→ **REQUIRED WORK**
Repeat all the material exactly; pictures stay out of your copy.

* * *

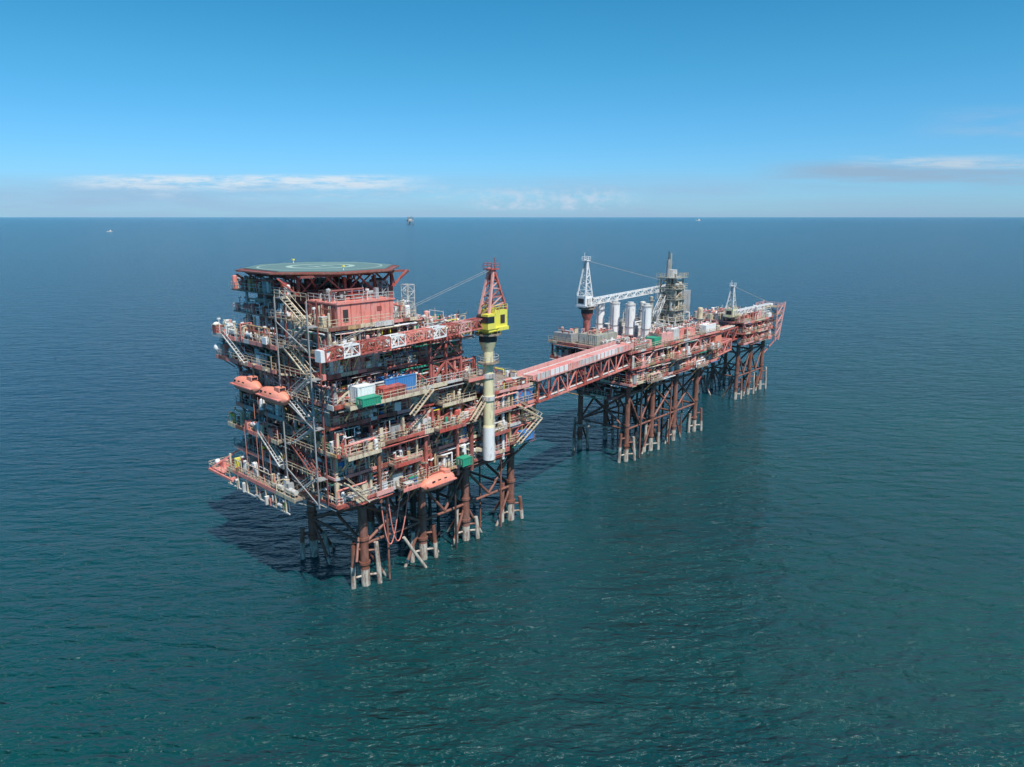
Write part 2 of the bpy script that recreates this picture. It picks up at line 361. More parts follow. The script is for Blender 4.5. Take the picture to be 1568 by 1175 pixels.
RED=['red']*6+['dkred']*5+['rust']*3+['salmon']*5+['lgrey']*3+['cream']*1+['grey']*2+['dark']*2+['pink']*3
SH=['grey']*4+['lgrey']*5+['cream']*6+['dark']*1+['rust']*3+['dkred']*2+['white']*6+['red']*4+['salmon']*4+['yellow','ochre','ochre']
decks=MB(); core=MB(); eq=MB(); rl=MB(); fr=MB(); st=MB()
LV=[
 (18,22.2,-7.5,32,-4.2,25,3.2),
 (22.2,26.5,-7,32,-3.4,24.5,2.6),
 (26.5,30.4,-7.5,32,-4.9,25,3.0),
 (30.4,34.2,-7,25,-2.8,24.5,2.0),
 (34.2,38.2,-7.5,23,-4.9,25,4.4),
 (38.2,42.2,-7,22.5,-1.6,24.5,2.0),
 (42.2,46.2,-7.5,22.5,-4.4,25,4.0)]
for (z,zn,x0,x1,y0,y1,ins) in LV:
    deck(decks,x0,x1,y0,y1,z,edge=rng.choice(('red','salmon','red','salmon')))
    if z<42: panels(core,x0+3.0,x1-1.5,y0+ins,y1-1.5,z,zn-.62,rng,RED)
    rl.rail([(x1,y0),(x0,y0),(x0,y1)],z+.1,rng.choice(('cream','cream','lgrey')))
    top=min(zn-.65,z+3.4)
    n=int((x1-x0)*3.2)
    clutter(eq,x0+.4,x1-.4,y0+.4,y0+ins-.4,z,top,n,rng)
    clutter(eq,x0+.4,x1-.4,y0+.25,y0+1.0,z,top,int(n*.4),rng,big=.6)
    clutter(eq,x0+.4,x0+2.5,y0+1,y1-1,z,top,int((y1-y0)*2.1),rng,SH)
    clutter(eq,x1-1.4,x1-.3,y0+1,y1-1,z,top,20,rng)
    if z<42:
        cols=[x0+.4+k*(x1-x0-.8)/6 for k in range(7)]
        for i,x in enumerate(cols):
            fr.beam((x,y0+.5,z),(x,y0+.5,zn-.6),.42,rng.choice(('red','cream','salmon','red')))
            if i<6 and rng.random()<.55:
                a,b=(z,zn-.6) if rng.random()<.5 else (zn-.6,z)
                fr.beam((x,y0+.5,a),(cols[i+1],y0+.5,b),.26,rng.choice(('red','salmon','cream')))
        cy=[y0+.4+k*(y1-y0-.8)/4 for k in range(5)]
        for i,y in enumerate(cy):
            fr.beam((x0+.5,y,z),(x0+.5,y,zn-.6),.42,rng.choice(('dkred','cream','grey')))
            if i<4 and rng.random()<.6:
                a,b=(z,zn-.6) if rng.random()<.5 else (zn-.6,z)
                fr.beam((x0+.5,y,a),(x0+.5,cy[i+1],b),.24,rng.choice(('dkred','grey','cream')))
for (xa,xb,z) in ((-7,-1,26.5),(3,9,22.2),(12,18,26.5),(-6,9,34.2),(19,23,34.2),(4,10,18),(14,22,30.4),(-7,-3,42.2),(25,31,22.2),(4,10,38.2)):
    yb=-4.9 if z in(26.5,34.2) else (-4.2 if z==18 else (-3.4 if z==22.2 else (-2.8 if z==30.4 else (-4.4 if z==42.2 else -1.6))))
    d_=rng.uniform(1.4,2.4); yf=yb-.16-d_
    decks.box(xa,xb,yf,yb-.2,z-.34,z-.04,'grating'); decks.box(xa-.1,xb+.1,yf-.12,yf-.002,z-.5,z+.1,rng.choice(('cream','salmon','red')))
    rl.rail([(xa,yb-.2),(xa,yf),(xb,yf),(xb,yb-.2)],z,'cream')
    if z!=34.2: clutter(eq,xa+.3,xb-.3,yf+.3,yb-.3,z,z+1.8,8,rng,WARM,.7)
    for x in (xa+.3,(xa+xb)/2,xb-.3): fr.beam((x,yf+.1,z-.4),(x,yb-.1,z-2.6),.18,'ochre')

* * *

→ **TASK RESULT**
Write part 2 of the bpy script that recreates this picture. It picks up at line 361. More parts follow. The script is for Blender 4.5. Take the picture to be 1568 by 1175 pixels.
RED=['red']*6+['dkred']*5+['rust']*3+['salmon']*5+['lgrey']*3+['cream']*1+['grey']*2+['dark']*2+['pink']*3
SH=['grey']*4+['lgrey']*5+['cream']*6+['dark']*1+['rust']*3+['dkred']*2+['white']*6+['red']*4+['salmon']*4+['yellow','ochre','ochre']
decks=MB(); core=MB(); eq=MB(); rl=MB(); fr=MB(); st=MB()
LV=[
 (18,22.2,-7.5,32,-4.2,25,3.2),
 (22.2,26.5,-7,32,-3.4,24.5,2.6),
 (26.5,30.4,-7.5,32,-4.9,25,3.0),
 (30.4,34.2,-7,25,-2.8,24.5,2.0),
 (34.2,38.2,-7.5,23,-4.9,25,4.4),
 (38.2,42.2,-7,22.5,-1.6,24.5,2.0),
 (42.2,46.2,-7.5,22.5,-4.4,25,4.0)]
for (z,zn,x0,x1,y0,y1,ins) in LV:
    deck(decks,x0,x1,y0,y1,z,edge=rng.choice(('red','salmon','red','salmon')))
    if z<42: panels(core,x0+3.0,x1-1.5,y0+ins,y1-1.5,z,zn-.62,rng,RED)
    rl.rail([(x1,y0),(x0,y0),(x0,y1)],z+.1,rng.choice(('cream','cream','lgrey')))
    top=min(zn-.65,z+3.4)
    n=int((x1-x0)*3.2)
    clutter(eq,x0+.4,x1-.4,y0+.4,y0+ins-.4,z,top,n,rng)
    clutter(eq,x0+.4,x1-.4,y0+.25,y0+1.0,z,top,int(n*.4),rng,big=.6)
    clutter(eq,x0+.4,x0+2.5,y0+1,y1-1,z,top,int((y1-y0)*2.1),rng,SH)
    clutter(eq,x1-1.4,x1-.3,y0+1,y1-1,z,top,20,rng)
    if z<42:
        cols=[x0+.4+k*(x1-x0-.8)/6 for k in range(7)]
        for i,x in enumerate(cols):
            fr.beam((x,y0+.5,z),(x,y0+.5,zn-.6),.42,rng.choice(('red','cream','salmon','red')))
            if i<6 and rng.random()<.55:
                a,b=(z,zn-.6) if rng.random()<.5 else (zn-.6,z)
                fr.beam((x,y0+.5,a),(cols[i+1],y0+.5,b),.26,rng.choice(('red','salmon','cream')))
        cy=[y0+.4+k*(y1-y0-.8)/4 for k in range(5)]
        for i,y in enumerate(cy):
            fr.beam((x0+.5,y,z),(x0+.5,y,zn-.6),.42,rng.choice(('dkred','cream','grey')))
            if i<4 and rng.random()<.6:
                a,b=(z,zn-.6) if rng.random()<.5 else (zn-.6,z)
                fr.beam((x0+.5,y,a),(x0+.5,cy[i+1],b),.24,rng.choice(('dkred','grey','cream')))
for (xa,xb,z) in ((-7,-1,26.5),(3,9,22.2),(12,18,26.5),(-6,9,34.2),(19,23,34.2),(4,10,18),(14,22,30.4),(-7,-3,42.2),(25,31,22.2),(4,10,38.2)):
    yb=-4.9 if z in(26.5,34.2) else (-4.2 if z==18 else (-3.4 if z==22.2 else (-2.8 if z==30.4 else (-4.4 if z==42.2 else -1.6))))
    d_=rng.uniform(1.4,2.4); yf=yb-.16-d_
    decks.box(xa,xb,yf,yb-.2,z-.34,z-.04,'grating'); decks.box(xa-.1,xb+.1,yf-.12,yf-.002,z-.5,z+.1,rng.choice(('cream','salmon','red')))
    rl.rail([(xa,yb-.2),(xa,yf),(xb,yf),(xb,yb-.2)],z,'cream')
    if z!=34.2: clutter(eq,xa+.3,xb-.3,yf+.3,yb-.3,z,z+1.8,8,rng,WARM,.7)
    for x in (xa+.3,(xa+xb)/2,xb-.3): fr.beam((x,yf+.1,z-.4),(x,yb-.1,z-2.6),.18,'ochre')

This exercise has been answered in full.